Directions for this task - Starting at the line that contains "What Blender Python" and stopping at the line that contains "F = 2667.0;", copy every line exactly, both ends included, without the pictures.

**********

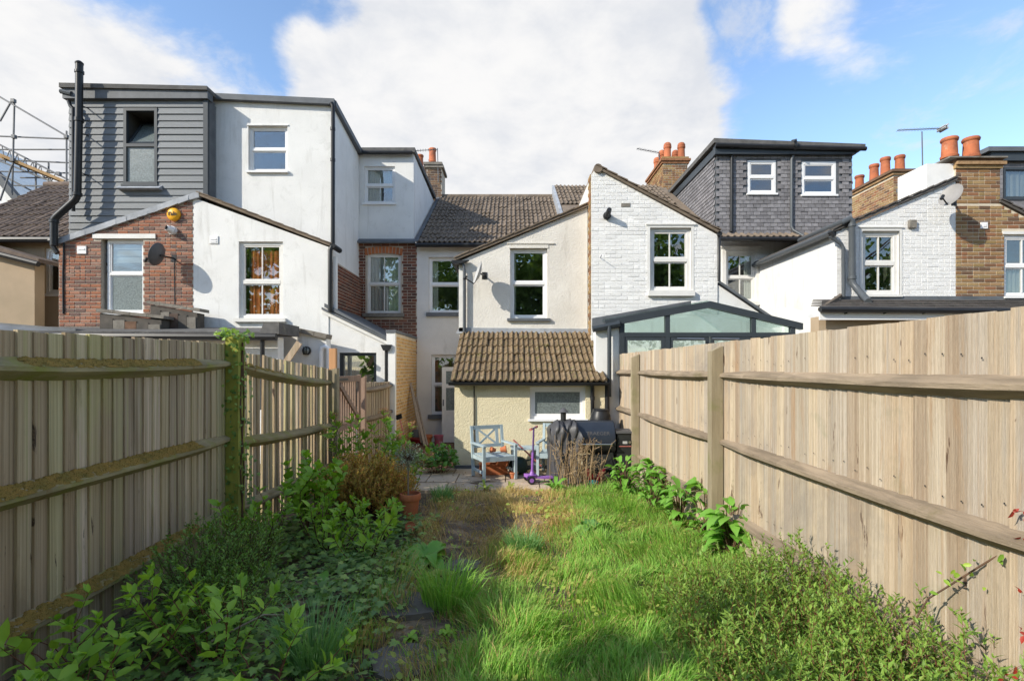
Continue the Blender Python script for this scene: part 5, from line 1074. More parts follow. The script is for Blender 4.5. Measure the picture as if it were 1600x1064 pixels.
LP = [(-2.50, .8), (-2.54, 1.9), (-2.68, 4.9), (-2.76, 7.86)]
FL = thing('garden_fence', (-2.6, 4, -.05), 'shaded mossy grey-green closeboard fence with an ivy-clad post', 'fence')
inl = (1, 0)
for k, (a, b__) in enumerate(zip(LP[:-1], LP[1:])):
    z0, z1 = ((1.75, 1.75), (1.745, 1.79), (1.74, 1.55))[k]
    d = (Vector(b__)-Vector(a)).normalized(); nin = (d.y, -d.x)
    fence_run(FL, a, b__, z0, z1, nin, (m_fence_l,), .1, gap=.0 if k < 2 else .024, zj=.008, lean=.003 if k < 2 else .011)
    for zr0, zr1, sg, ms in (((1.60, 1.60, .03, None), (.93, .93, .02, None), (.24, .24, .02, None)), ((1.575, 1.60, .035, (.26, .80, 900)), (.915, .90, .01, (.0, .8, 1500)), (.21, .22, .0, (.0, .8, 900))), ((1.60, 1.34, .05, (.0, .4, 120)), (.85, .70, .03, None), (.20, .10, .02, None)))[k]:
        rail(FL, a, b__, zr0, zr1, nin, m_fence_lr, sag=sg, moss=ms, out=.088, hh=.062)
for (a, b__), zt, m in ((LP[1], 1.8, m_postgreen), (LP[2], 1.87, m_postgreen), (LP[3], 1.56, m_fence_post)): post(FL, a+.08, b__, zt, m, .12, .03)

# gate, new gate post and the short run of fence beyond
gt = thing('garden_gate', (-2.62, 8.6, -.15), 'small weathered timber gate with a diagonal brace beside the fence', 'gate')
g0, g1 = Vector((-2.71, 8.02, 0)), Vector((-2.69, 9.22, 0)); zg0, zg1 = -.10, 1.44
def gp(t, z, o=0): p = g0.lerp(g1, t); return Vector((p.x+o, p.y, z))
for t in (.03, .97): link('stile', MB().beam(gp(t, zg0), gp(t, zg1), .09, .04, (1, 0, 0)), m_gate, gt)
for z_ in (zg0+.15, .62, zg1-.06): link('gate_rail', MB().beam(gp(.07, z_), gp(.93, z_), .04, .10), m_gate, gt)
link('brace', MB().beam(gp(.08, zg1-.14, .03), gp(.92, .66, .03), .03, .08), m_gate, gt)
for k in range(9): link('picket', MB().beam(gp(.12+k*.095, zg0, -.035), gp(.12+k*.095, zg1-.02, -.035), .065, .016, (1, 0, 0)), m_gate, gt)
link('hinge', MB().box(gp(.02, zg1-.08, .025), gp(.4, zg1-.045, .032)), m_black, gt)
gpst = link('gate_post', MB().box((-2.79, 7.95, -.3), (-2.69, 8.03, 1.86)), m_newwood, label='raw orange timber gate post standing taller than the fence', category='post')
FS = thing('garden_fence', (-2.58, 10.2, -.15), 'short low run of fence between the gate and the yellow brick wall', 'fence')
post(FS, -2.66, 9.33, 1.42, m_gate, .09)
fence_run(FS, (-2.70, 9.36), (-2.57, 10.92), 1.30, 1.28, (1, -.03), (m_fence_r,), .1)
for z_ in (1.16, .62): rail(FS, (-2.69, 9.38), (-2.56, 10.9), z_-.0, z_+.04, (1, -.03), m_fence_rr, sag=.02)
for z_ in (1.2, .66): link('rail_bracket', MB().box((-2.57, 10.86, z_-.03), (-2.50, 10.95, z_+.03)), m_galv, FS)
pk = link('timber_offcut', MB().beam(W(444, 570, 8.6), W(468, 535, 8.6), .10, .03, (0, -1, 0)), m_fence_l, label='loose mossy board leaning up behind the shaded fence', category='board')

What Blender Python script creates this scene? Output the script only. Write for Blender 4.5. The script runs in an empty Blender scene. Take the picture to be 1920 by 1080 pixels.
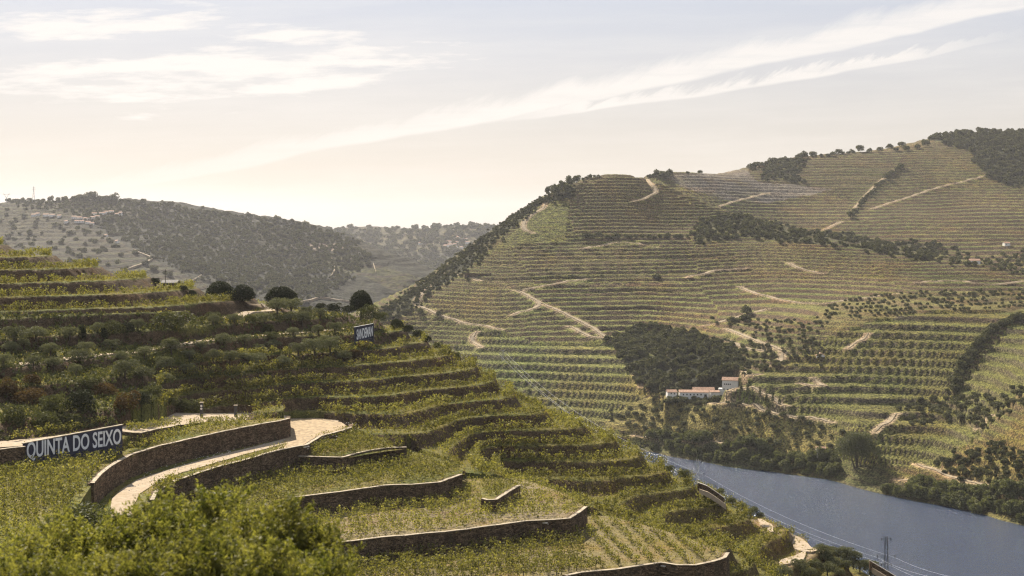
import bpy, bmesh, math, random
import numpy as np
from mathutils import Vector, Matrix
from mathutils.geometry import tessellate_polygon
from mathutils.bvhtree import BVHTree
R = math.radians
rng = np.random.default_rng(7); random.seed(7)
S = bpy.context.scene; COL = S.collection
F = 2667.0; CZ = 140.0                      # focal length in photo pixels; camera height above the river

# ------------------------------------------------------------------ camera, sky, sun, exposure
cam = bpy.data.objects.new('camera', bpy.data.cameras.new('camera')); COL.objects.link(cam); S.camera = cam
cam.location = (0, 0, CZ); cam.rotation_euler = (R(90), 0, 0)
cam.data.sensor_width = 36; cam.data.lens = 50.0; cam.data.shift_y = -100/1920
cam.data.clip_start = .5; cam.data.clip_end = 40000
cam.data.dof.use_dof = True; cam.data.dof.focus_distance = 420; cam.data.dof.aperture_fstop = 1.6
SUN_AZ, SUN_EL = R(-26), R(40)
sdir = Vector((math.sin(SUN_AZ)*math.cos(SUN_EL), math.cos(SUN_AZ)*math.cos(SUN_EL), math.sin(SUN_EL)))
sun = bpy.data.objects.new('sun', bpy.data.lights.new('sun', 'SUN')); COL.objects.link(sun)
sun.data.energy = 5.0; sun.data.angle = R(.6); sun.data.color = (1, .9, .74)
sun.rotation_euler = sdir.to_track_quat('Z', 'Y').to_euler()
V = S.view_settings; V.view_transform = 'Standard'; V.look = 'None'; V.gamma = 1; V.use_curve_mapping = False; V.exposure = 1.1
S.cycles.max_bounces = 6; S.cycles.transparent_max_bounces = 8; S.cycles.volume_bounces = 0
S.cycles.use_denoising = True; S.cycles.denoising_prefilter = 'NONE'; S.cycles.sample_clamp_indirect = 3; S.cycles.filter_width = 1.25

class NT:
    """small node-expression helper"""
    def __init__(s, tree): s.t = tree; s.n = tree.nodes; s.l = tree.links
    def new(s, ty, **kw):
        n = s.n.new(ty)
        for k, v in kw.items(): setattr(n, k, v)
        return n
    def put(s, sock, v):
        if isinstance(v, bpy.types.NodeSocket): s.l.new(v, sock)
        else: sock.default_value = v
    def m(s, op, a, b=None, c=None, clamp=False):
        n = s.new('ShaderNodeMath', operation=op, use_clamp=clamp); s.put(n.inputs[0], a)
        if b is not None: s.put(n.inputs[1], b)
        if c is not None: s.put(n.inputs[2], c)
        return n.outputs[0]
    def mix(s, f, a, b, mode='MIX'):
        n = s.new('ShaderNodeMix', data_type='RGBA', blend_type=mode); s.put(n.inputs[0], f); s.put(n.inputs[6], a); s.put(n.inputs[7], b); return n.outputs[2]
    def ramp(s, v, a, b, lo=0., hi=1.):
        n = s.new('ShaderNodeMapRange', interpolation_type='SMOOTHSTEP'); s.put(n.inputs[0], v)
        n.inputs[1].default_value = a; n.inputs[2].default_value = b; n.inputs[3].default_value = lo; n.inputs[4].default_value = hi; return n.outputs[0]
    def noise(s, vec, scale, detail=4, rough=.55):
        n = s.new('ShaderNodeTexNoise'); n.inputs['Scale'].default_value = scale; n.inputs['Detail'].default_value = detail; n.inputs['Roughness'].default_value = rough
        if vec is not None: s.l.new(vec, n.inputs['Vector'])
        return n.outputs[0]
    def vec(s, x, y, z):
        n = s.new('ShaderNodeCombineXYZ'); s.put(n.inputs[0], x); s.put(n.inputs[1], y); s.put(n.inputs[2], z); return n.outputs[0]

W = bpy.data.worlds.new('World'); S.world = W; W.use_nodes = True
w = NT(W.node_tree); w.n.clear()
sky = w.new('ShaderNodeTexSky', sky_type='NISHITA', sun_disc=False); sky.sun_elevation = SUN_EL; sky.sun_rotation = SUN_AZ
sky.altitude = 150; sky.air_density = 1.0; sky.dust_density = 3.0; sky.ozone_density = 1.0
tc = w.new('ShaderNodeTexCoord'); sp = w.new('ShaderNodeSeparateXYZ'); w.l.new(tc.outputs['Generated'], sp.inputs[0])
yy = w.m('MAXIMUM', sp.outputs[1], .02)
u = w.m('DIVIDE', sp.outputs[0], yy); v = w.m('DIVIDE', sp.outputs[2], yy)
front = w.ramp(sp.outputs[1], .1, .5)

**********

Response to this task -
What Blender Python script creates this scene? Output the script only. Write for Blender 4.5. The script runs in an empty Blender scene. Take the picture to be 1920 by 1080 pixels.
import bpy, bmesh, math, random
import numpy as np
from mathutils import Vector, Matrix
from mathutils.geometry import tessellate_polygon
from mathutils.bvhtree import BVHTree
R = math.radians
rng = np.random.default_rng(7); random.seed(7)
S = bpy.context.scene; COL = S.collection
F = 2667.0; CZ = 140.0                      # focal length in photo pixels; camera height above the river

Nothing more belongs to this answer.